As someone who has played and performed so many times, who are the folks that you look to now as being the next stage of blues and taking it further into the 21st century?

Oh, that’s Jontavious Willis and Kingfish Ingram. Yeah, yeah, yeah.

I like how there was no hesitation on that. What do you hear and see in their playing that makes you answer with those two names, no pause?

Because they’re pure. They got the real deal. It’s not watered down or any kinda way. They’re from the south. They’re born on the right dirt.

You have this tour with Shawn Colvin that’s coming to Kansas City, and then you’re going on the road on another TajMo tour. When you’ve got this for the first half of the year, what does the second half of 2025 look like for you?

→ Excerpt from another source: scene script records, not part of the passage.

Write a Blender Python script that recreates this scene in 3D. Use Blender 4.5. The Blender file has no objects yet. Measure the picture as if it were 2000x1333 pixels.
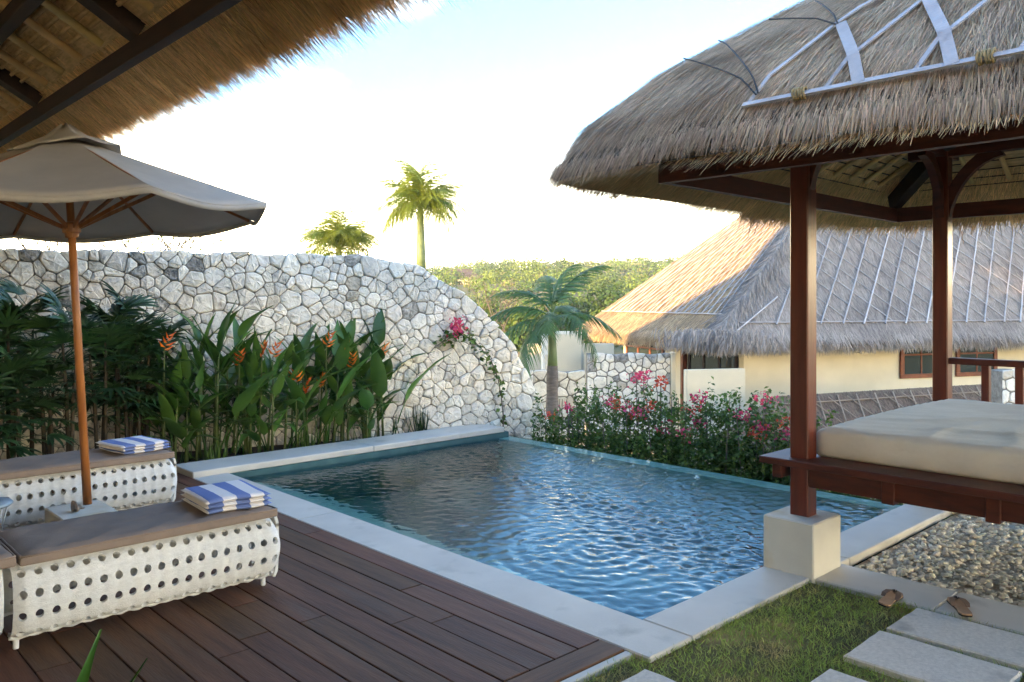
import bpy, bmesh, math, random
import numpy as np
from mathutils import Vector, Matrix

random.seed(7)
RNG = np.random.default_rng(11)
SC = bpy.context.scene
COL = SC.collection
R = math.radians

# ------------------------------------------------------------------ camera
cam_d = bpy.data.cameras.new('camera')
cam_d.sensor_width = 36.0
cam_d.lens = 28.44
cam_d.shift_y = -0.03825
cam_d.clip_start = 0.05
cam_d.clip_end = 3000.0
cam = bpy.data.objects.new('camera', cam_d)
cam.location = (0, 0, 1.6)
cam.rotation_euler = (R(90), 0, R(-43.453))
COL.objects.link(cam)
SC.camera = cam

# ------------------------------------------------------------------ sky, sun, exposure
SUN_EL = R(10.5)
SUN_AZ = math.atan2(-0.985, 0.17)
world = bpy.data.worlds.new('World')
SC.world = world
world.use_nodes = True
wt = world.node_tree
wn, wl = wt.nodes, wt.links
sky = wn.new('ShaderNodeTexSky')
sky.sky_type = 'NISHITA'
sky.sun_disc = False
sky.sun_elevation = SUN_EL
sky.sun_rotation = SUN_AZ
sky.air_density = 1.0
sky.dust_density = 0.2
sky.ozone_density = 5.6
# thin evening clouds, the same all round the sky
tc = wn.new('ShaderNodeTexCoord')
mp = wn.new('ShaderNodeMapping')
mp.inputs['Scale'].default_value = (1.0, 1.0, 3.2)
mp.inputs['Location'].default_value = (0.35, 0.1, 0.2)
wl.new(tc.outputs['Generated'], mp.inputs['Vector'])
nz = wn.new('ShaderNodeTexNoise')
nz.inputs['Scale'].default_value = 2.6
nz.inputs['Detail'].default_value = 8.0
nz.inputs['Roughness'].default_value = 0.5
nz.inputs['Distortion'].default_value = 0.25
wl.new(mp.outputs['Vector'], nz.inputs['Vector'])
sep = wn.new('ShaderNodeSeparateXYZ')
wl.new(tc.outputs['Generated'], sep.inputs[0])
lowf = wn.new('ShaderNodeMapRange')          # bright evening cloud bank round the horizon, thinning upwards, the same all round
lowf.inputs['From Min'].default_value = 0.04
lowf.inputs['From Max'].default_value = 0.25
lowf.inputs['To Min'].default_value = 1.0
lowf.inputs['To Max'].default_value = -0.09
wl.new(sep.outputs['Z'], lowf.inputs['Value'])
nm = wn.new('ShaderNodeMath'); nm.operation = 'MULTIPLY_ADD'
nm.inputs[1].default_value = 1.5; nm.inputs[2].default_value = -0.75
wl.new(nz.outputs['Fac'], nm.inputs[0])
cm = wn.new('ShaderNodeMath'); cm.operation = 'ADD'; cm.use_clamp = True
wl.new(nm.outputs[0], cm.inputs[0]); wl.new(lowf.outputs['Result'], cm.inputs[1])
mixc = wn.new('ShaderNodeMixRGB')
mixc.inputs['Color2'].default_value = (17.5, 15.2, 11.2, 1)
cpw = wn.new('ShaderNodeMath'); cpw.operation = 'POWER'; cpw.inputs[1].default_value = 1.25
wl.new(cm.outputs[0], cpw.inputs[0])
wl.new(cpw.outputs[0], mixc.inputs['Fac'])
wl.new(sky.outputs['Color'], mixc.inputs['Color1'])
bg = wn['Background']
bg.inputs['Strength'].default_value = 0.13
wl.new(mixc.outputs['Color'], bg.inputs['Color'])

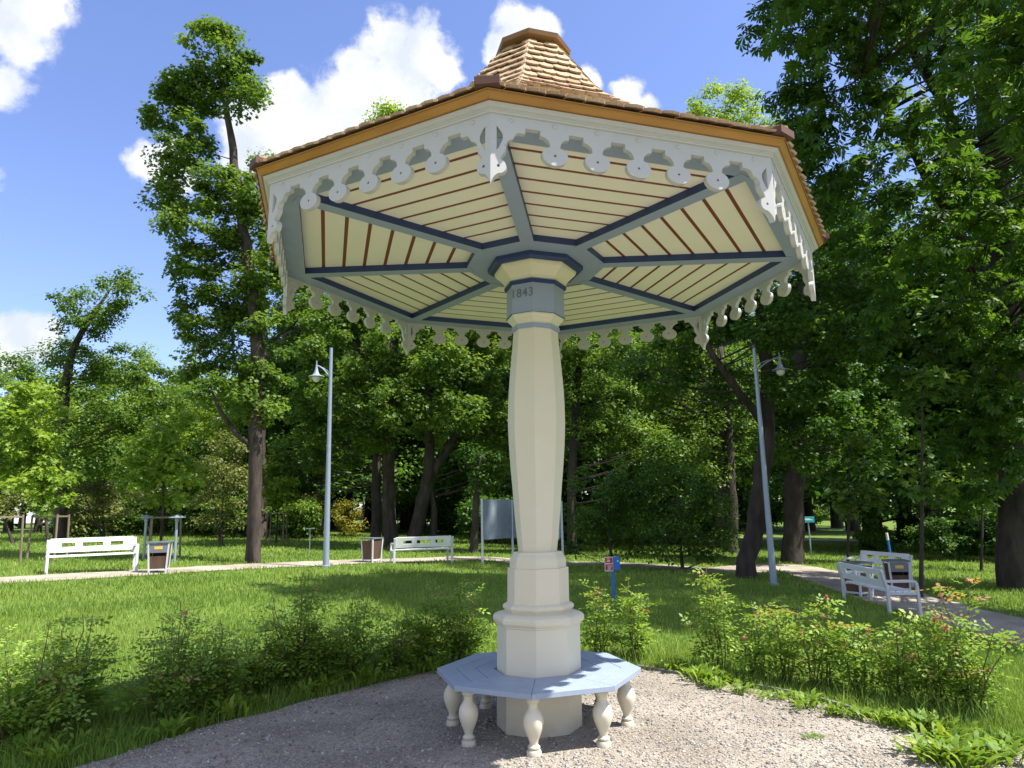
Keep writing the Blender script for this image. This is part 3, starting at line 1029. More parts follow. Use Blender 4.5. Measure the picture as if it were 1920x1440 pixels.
def make_bin(label, loc, yaw, dark=False):
    o = thing('litter_bin', label, 'litter bin', loc, yaw, 'litter bins with wooden panels')
    H, b0, b1 = .74, .19, .235
    fr = MB()
    cs = [(-1, -1), (1, -1), (1, 1), (-1, 1)]
    for sx, sy in cs:
        m_ = MB(); m_.bar((sx*b0, sy*b0, -.04), (sx*b1, sy*b1, H), .04, .04, up=(1, 0, 0))
        m_.build('leg', M['benchframe'], o)
    m_ = MB()
    for (p_, q_) in zip(cs, cs[1:] + cs[:1]):
        for z_ in (.09, ):
            m_.bar((p_[0]*(b0 + .003), p_[1]*(b0 + .003), z_), (q_[0]*(b0 + .003), q_[1]*(b0 + .003), z_), .035, .035)
    m_.build('base_rail', M['benchframe'], o)
    for i, (p_, q_) in enumerate(zip(cs, cs[1:] + cs[:1])):
        m_ = MB()
        zt_ = H - .06 if i else .42
        f0, f1 = b0 + .09*.06, b0 + (b1 - b0)*zt_/H - .004
        nn = Vector(((p_[0] + q_[0])/2, (p_[1] + q_[1])/2, 0)); tt = Vector((q_[0] - p_[0], q_[1] - p_[1], 0))/2
        vs = []
        for off in (-.012, .006):
            for (f_, z_) in ((f0, .11), (f1, zt_)):
                vs += [nn*(f_ + off) - tt*(f_ - .024) + up*z_, nn*(f_ + off) + tt*(f_ - .024) + up*z_]
        m_.add(vs, [(0, 1, 3, 2), (5, 4, 6, 7), (0, 4, 5, 1), (2, 3, 7, 6), (0, 2, 6, 4), (1, 5, 7, 3)])
        m_.build('panel', M['binwood'], o)
    m_ = MB()
    m_.box((0, 0, H + .02), (.53, .53, .035))
    m_.box((0, -b1 + .0, H - .12), (.40, .018, .23))
    m_.build('lid', M['binlid'], o)
    m_ = MB(); m_.box((0, -b1 - .012, H - .115), (.19, .006, .075)); m_.build('sticker', M['sticker'], o)
    return o


make_bin('litter bin with yellow sticker beside the far left bench', gp(297, 18.3), radians(18))
make_bin('litter bin with brown panels left of the bench by the lamp post', gp(697, 23.2), radians(150))
make_bin('litter bin mostly hidden behind the shaded right bench', gp(1612, 17.1), radians(205))
make_bin('dark litter bin with yellow sticker at the end of the bench across the path', gp(1686, 18.2), radians(-12))


def make_lamp(label, base, H, arm_dir, drop, arm_len):
    o = thing('street_lamp', label, 'street lamp', base, 0, 'tall grey park lamps')
    mb = MB(); mb.tube([(0, 0, -.1), (0, 0, 1.1), (0, 0, H*.5), (0, 0, H)], [.095, .085, .066, .048], 14); mb.build('pole', M['steel'], o, smooth=True)
    mb = MB(); mb.tube([(0, 0, -.05), (0, 0, .05), (0, 0, .06)], [.15, .15, .1], 14); mb.build('base', M['steel'], o, smooth=True)
    d = Vector((*arm_dir, 0)).normalized()
    za = H - drop
    tip = d*arm_len
    mb = MB()
    pts = [Vector((0, 0, za)) + d*arm_len*u + up*(.38*sin(u*pi/2)) for u in np.linspace(0, 1, 9)]
    mb.tube(pts, .022, 8)
    mb.tube([Vector((0, 0, za + .16)), Vector((0, 0, za + .16)) + d*arm_len*.55 + up*(.17)], .014, 6)
    mb.build('arm', M['steel'], o, smooth=True)
    c = Vector((0, 0, za + .38)) + tip
    mb = MB()
    mb.lathe([(.015, .16), (.018, .06), (.03, -.02), (.055, -.16), (.085, -.24), (.115, -.29), (.225, -.33), (.24, -.345), (.235, -.355), (.02, -.345)], 22, c)
    h = mb.build('lamp_shade', M['steel'], o, smooth=True)
    mb = MB()
    mb.lathe([(.125, -.352), (.115, -.42), (.085, -.475), (.04, -.505), (.01, -.51)], 16, c)
    mb.build('bulb_glass', M['glass'], h, smooth=True)
    return o


bl = gp(611, 21.0); br = gp(1451, 19.2)
make_lamp('tall grey lamp post left of the column beside the path', bl, 6.55, (-1, -.25), .95, .42)
make_lamp('tall grey lamp post on the right lawn in front of a leaning trunk', br, 6.55, (1, .15), .78, .74)

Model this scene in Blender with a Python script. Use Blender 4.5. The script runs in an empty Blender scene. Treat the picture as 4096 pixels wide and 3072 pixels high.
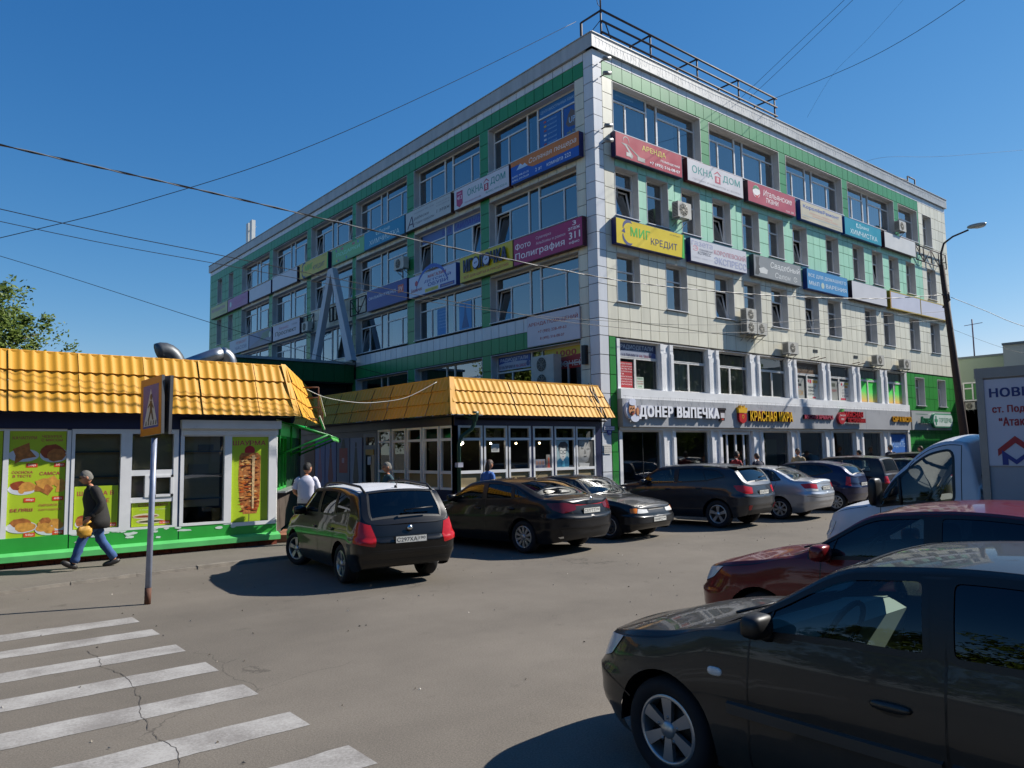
import bpy, bmesh, math, random
from mathutils import Vector, Matrix
from mathutils.geometry import delaunay_2d_cdt
random.seed(7)
PI = math.pi
R = math.radians
scene = bpy.context.scene
COL = scene.collection

# ------------------------------------------------------------------ camera
CAM = (-17.265, -16.67, 2.0)
YAW, PITCH, ROLL = R(39.2867), R(5.069), R(-0.928)
fw = Vector((math.sin(YAW)*math.cos(PITCH), math.cos(YAW)*math.cos(PITCH), math.sin(PITCH)))
r0 = Vector((math.cos(YAW), -math.sin(YAW), 0)); u0 = r0.cross(fw)
rt = math.cos(ROLL)*r0 + math.sin(ROLL)*u0
up = -math.sin(ROLL)*r0 + math.cos(ROLL)*u0
cd = bpy.data.cameras.new('camera'); cam = bpy.data.objects.new('camera', cd); COL.objects.link(cam)
cd.sensor_width = 36; cd.lens = 3021.72/4096*36; cd.clip_start = 0.05; cd.clip_end = 3000
m = Matrix((rt, up, -fw)).transposed().to_4x4(); m.translation = CAM
cam.matrix_world = m
scene.camera = cam

# ------------------------------------------------------------------ light
SUN_EL, SUN_AZ = R(39.0), math.atan2(0.934, -0.357)
w = bpy.data.worlds.new('World'); scene.world = w; w.use_nodes = True
nt = w.node_tree; bg = nt.nodes['Background']
sky = nt.nodes.new('ShaderNodeTexSky'); sky.sky_type = 'NISHITA'; sky.sun_disc = False
sky.sun_elevation = SUN_EL; sky.sun_rotation = SUN_AZ
sky.altitude = 150; sky.air_density = 1.0; sky.dust_density = 0.0; sky.ozone_density = 4.0
# the camera's colour response to a clear blue sky: one curve per channel, the same over the whole sky
sp_ = nt.nodes.new('ShaderNodeSeparateColor'); cb_ = nt.nodes.new('ShaderNodeCombineColor'); nt.links.new(sky.outputs[0], sp_.inputs[0])
for k_, (g_, a_, x_) in enumerate(((1.72, .41, 5.3), (1.06, .95, 7.6), (.72, 1.9, 9.0))):
    mn_ = nt.nodes.new('ShaderNodeMath'); mn_.operation = 'MINIMUM'; mn_.inputs[1].default_value = x_
    pw_ = nt.nodes.new('ShaderNodeMath'); pw_.operation = 'POWER'; pw_.inputs[1].default_value = g_
    ml_ = nt.nodes.new('ShaderNodeMath'); ml_.operation = 'MULTIPLY'; ml_.inputs[1].default_value = a_
    nt.links.new(sp_.outputs[k_], mn_.inputs[0]); nt.links.new(mn_.outputs[0], pw_.inputs[0]); nt.links.new(pw_.outputs[0], ml_.inputs[0]); nt.links.new(ml_.outputs[0], cb_.inputs[k_])
nt.links.new(cb_.outputs[0], bg.inputs[0]); bg.inputs[1].default_value = 0.066
sd = bpy.data.lights.new('sun', 'SUN'); sd.energy = 5.0; sd.angle = R(0.53); sd.color = (1, .95, .87)
so = bpy.data.objects.new('sun', sd); COL.objects.link(so)
sv = Vector((math.sin(SUN_AZ)*math.cos(SUN_EL), math.cos(SUN_AZ)*math.cos(SUN_EL), math.sin(SUN_EL)))
so.rotation_euler = sv.to_track_quat('Z', 'Y').to_euler(); so.location = sv*80
scene.view_settings.view_transform = 'Standard'; scene.view_settings.look = 'None'
scene.view_settings.exposure = 0.6; scene.view_settings.gamma = 1
scene.view_settings.use_curve_mapping = False
scene.cycles.max_bounces = 8; scene.cycles.transparent_max_bounces = 16
scene.cycles.glossy_bounces = 4; scene.cycles.diffuse_bounces = 3
scene.cycles.use_denoising = True
scene.cycles.caustics_reflective = False; scene.cycles.caustics_refractive = False

# ------------------------------------------------------------------ materials
def lin(c):
    if isinstance(c, str):
        c = c.lstrip('#'); c = [int(c[i:i+2], 16)/255 for i in (0, 2, 4)]
    return tuple((x/12.92 if x <= .04045 else ((x+.055)/1.055)**2.4) for x in c)
def principled(name):
    mt = bpy.data.materials.new(name); mt.use_nodes = True
    return mt, mt.node_tree, mt.node_tree.nodes['Principled BSDF']
def N(nt, kind, **kw):
    n = nt.nodes.new(kind)
    for k, v in kw.items():
        if k in n.inputs.keys() if isinstance(k, str) else False: n.inputs[k].default_value = v
        else: setattr(n, k, v)
    return n
_flat = {}
def flat(col, rough=.45, var=.05, scale=3.0, metal=0.0, bump=0.0, spec=.5, dirt=0.0, name=None):
    """one colour with a little noise in tone and gloss"""
    key = (col if isinstance(col, str) else tuple(col), rough, var, scale, metal, bump, dirt)
    if key in _flat: return _flat[key]
    c = lin(col) if isinstance(col, str) else tuple(col)
    mt, nt, b = principled(name or 'paint_' + (col if isinstance(col, str) else 'tone').strip('#'))
    tc = nt.nodes.new('ShaderNodeTexCoord')
    ns = nt.nodes.new('ShaderNodeTexNoise'); ns.inputs['Scale'].default_value = scale; ns.inputs['Detail'].default_value = 5
    nt.links.new(tc.outputs['Object'], ns.inputs['Vector'])
    mr = nt.nodes.new('ShaderNodeMapRange'); mr.inputs[1].default_value = .25; mr.inputs[2].default_value = .75
    mr.inputs[3].default_value = 1-var-dirt; mr.inputs[4].default_value = 1+var
    nt.links.new(ns.outputs[0], mr.inputs[0])
    mx = nt.nodes.new('ShaderNodeMix'); mx.data_type = 'RGBA'; mx.blend_type = 'MULTIPLY'; mx.inputs[0].default_value = 1
    mx.inputs[6].default_value = (*c, 1); nt.links.new(mr.outputs[0], mx.inputs[7])
    nt.links.new(mx.outputs[2], b.inputs['Base Color'])
    r2 = nt.nodes.new('ShaderNodeMapRange'); r2.inputs[3].default_value = max(.02, rough-.08); r2.inputs[4].default_value = min(1, rough+.1)
    nt.links.new(ns.outputs[0], r2.inputs[0]); nt.links.new(r2.outputs[0], b.inputs['Roughness'])
    b.inputs['Metallic'].default_value = metal; b.inputs['Specular IOR Level'].default_value = spec
    if bump:
        bp = nt.nodes.new('ShaderNodeBump'); bp.inputs['Strength'].default_value = bump; bp.inputs['Distance'].default_value = .01
        n2 = nt.nodes.new('ShaderNodeTexNoise'); n2.inputs['Scale'].default_value = scale*12; n2.inputs['Detail'].default_value = 4
        nt.links.new(tc.outputs['Object'], n2.inputs['Vector']); nt.links.new(n2.outputs[0], bp.inputs['Height'])
        nt.links.new(bp.outputs[0], b.inputs['Normal'])
    _flat[key] = mt
    return mt
def panel_mat(name, col, var=.08, rough=.35, streak=.12):
    """facade panel: each one a touch different, faint rain streaks"""
    mt, nt, b = principled(name); c = lin(col)
    oi = nt.nodes.new('ShaderNodeObjectInfo'); ge = nt.nodes.new('ShaderNodeNewGeometry')
    ad = N(nt, 'ShaderNodeMath', operation='ADD'); nt.links.new(oi.outputs['Random'], ad.inputs[0]); nt.links.new(ge.outputs['Random Per Island'], ad.inputs[1])
    fr = N(nt, 'ShaderNodeMath', operation='FRACT'); nt.links.new(ad.outputs[0], fr.inputs[0])
    mr = nt.nodes.new('ShaderNodeMapRange'); mr.inputs[3].default_value = 1-var; mr.inputs[4].default_value = 1+var*.6
    nt.links.new(fr.outputs[0], mr.inputs[0])
    mp = nt.nodes.new('ShaderNodeMapping'); mp.inputs['Scale'].default_value = (1.6, 1.6, .22)
    nt.links.new(ge.outputs['Position'], mp.inputs[0])
    ns = nt.nodes.new('ShaderNodeTexNoise'); ns.inputs['Scale'].default_value = 2.2; ns.inputs['Detail'].default_value = 6
    nt.links.new(mp.outputs[0], ns.inputs['Vector'])
    m2 = nt.nodes.new('ShaderNodeMapRange'); m2.inputs[1].default_value = .3; m2.inputs[2].default_value = .75; m2.inputs[3].default_value = 1.03; m2.inputs[4].default_value = 1-streak
    nt.links.new(ns.outputs[0], m2.inputs[0])
    mm = N(nt, 'ShaderNodeMath', operation='MULTIPLY'); nt.links.new(mr.outputs[0], mm.inputs[0]); nt.links.new(m2.outputs[0], mm.inputs[1])
    mx = nt.nodes.new('ShaderNodeMix'); mx.data_type = 'RGBA'; mx.blend_type = 'MULTIPLY'; mx.inputs[0].default_value = 1
    mx.inputs[6].default_value = (*c, 1); nt.links.new(mm.outputs[0], mx.inputs[7])
    nt.links.new(mx.outputs[2], b.inputs['Base Color']); b.inputs['Roughness'].default_value = rough
    return mt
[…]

It looks like Taj Mahal time. They’re both different, all different music. It’s a lot of homework.

What does that homework involve?

You gotta learn your stuff. You gotta know your songs. It’s like being a side musician. Me being the front guy, I just do my stuff and people kinda rotate under me, but when you’re one of those guys, a side guy, it’s just like you become a whole other person.

You’ve been doing it this long. I assume that you’ve got some tricks at this point?

No, no, I ain’t got no tricks. Just the work. You just gotta work. You gotta get in there, prepare for your rehearsal, and then you gotta get your muscle memory going. It’s muscle memory, so that your body does it. Your memory can’t do it. Your body has to.

And Taj is really good like that. He’s got a mind like a steel trap, in his ’80s. He’s like, prolifically smart. He’s a deep dude. It’s like, he’s a blues man and a college professor all wrapped into one.